Thanks for the question! I appreciate your challenge. Being a single mom certainly has its lonely moments.

I believe the way all decisions should be made is to first determine what your priorities are. No judgement here...you just need to decide.

You choices are:
1. Stay put and raise your kids.
2. Move back to your former city and be with your friends.

Once you make that decision, you will know what direction to go, and which challenges you need to solve.

Say you pick number 2. Then your steps are:
1. Get your children situated in their new home. 2. Either find a job and move back; or move back, stay with friends, and find a job.
3. Determine how and when you will return to visit with your children.

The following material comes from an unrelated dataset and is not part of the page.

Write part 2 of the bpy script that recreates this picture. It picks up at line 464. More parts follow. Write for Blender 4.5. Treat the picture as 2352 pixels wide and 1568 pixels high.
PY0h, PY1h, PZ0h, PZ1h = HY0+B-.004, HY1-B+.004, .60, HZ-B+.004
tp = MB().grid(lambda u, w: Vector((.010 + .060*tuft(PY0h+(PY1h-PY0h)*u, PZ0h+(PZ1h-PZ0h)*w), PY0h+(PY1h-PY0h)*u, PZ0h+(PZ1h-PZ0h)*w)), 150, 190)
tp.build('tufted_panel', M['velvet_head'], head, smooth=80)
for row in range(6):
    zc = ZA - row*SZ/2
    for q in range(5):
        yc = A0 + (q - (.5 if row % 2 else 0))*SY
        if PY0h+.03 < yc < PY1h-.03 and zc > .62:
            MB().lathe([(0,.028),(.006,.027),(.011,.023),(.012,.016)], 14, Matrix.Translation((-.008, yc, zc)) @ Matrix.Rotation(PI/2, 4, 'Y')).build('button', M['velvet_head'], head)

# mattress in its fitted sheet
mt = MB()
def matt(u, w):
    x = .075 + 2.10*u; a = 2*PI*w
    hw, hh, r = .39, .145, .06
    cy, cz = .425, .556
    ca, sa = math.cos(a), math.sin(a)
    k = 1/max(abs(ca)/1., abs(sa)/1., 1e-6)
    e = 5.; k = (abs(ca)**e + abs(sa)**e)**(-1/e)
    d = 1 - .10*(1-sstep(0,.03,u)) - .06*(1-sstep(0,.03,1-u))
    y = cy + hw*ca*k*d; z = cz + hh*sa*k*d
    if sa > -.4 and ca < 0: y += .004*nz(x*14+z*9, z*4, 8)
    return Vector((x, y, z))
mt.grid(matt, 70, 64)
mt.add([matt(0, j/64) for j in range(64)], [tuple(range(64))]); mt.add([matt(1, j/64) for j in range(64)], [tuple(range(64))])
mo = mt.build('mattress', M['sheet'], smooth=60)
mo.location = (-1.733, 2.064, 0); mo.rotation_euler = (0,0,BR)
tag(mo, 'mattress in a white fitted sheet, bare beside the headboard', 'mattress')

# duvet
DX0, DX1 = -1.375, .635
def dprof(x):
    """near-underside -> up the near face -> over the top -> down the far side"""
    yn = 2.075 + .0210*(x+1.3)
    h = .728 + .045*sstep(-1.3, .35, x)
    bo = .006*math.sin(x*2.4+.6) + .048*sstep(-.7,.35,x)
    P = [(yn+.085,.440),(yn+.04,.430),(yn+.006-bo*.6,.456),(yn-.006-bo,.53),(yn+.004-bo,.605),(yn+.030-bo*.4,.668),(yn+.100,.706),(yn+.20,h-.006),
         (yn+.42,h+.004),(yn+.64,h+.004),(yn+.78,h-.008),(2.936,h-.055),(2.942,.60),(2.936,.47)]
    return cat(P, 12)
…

Say you pick number 1. You then need to:
1. Find a new job.
2. Make new friends. While I understand this isn't an easy activity for you, since you have friends, it certainly isn't impossible. You could try to connect with co-workers, parents of your children's friends, or people from church. You could look for groups of people who share the same interests as you. The website www.meetup.com might be a place to start.

While a judge might not approve you moving the children 1000 miles away, if you need to move to the next town, or even one more over to get a job, judges will typically approve such plans to allow you to provide for your children.

I know it's a difficult time, but I also know that you will come to the conclusion that works best for your family. Good luck!

Oh, and on top of that...
by: OP

My current job is temporary and will be ending within the next few months. There are few jobs available in the town in which I live, and definitely none that pay enough to support myself and my two children.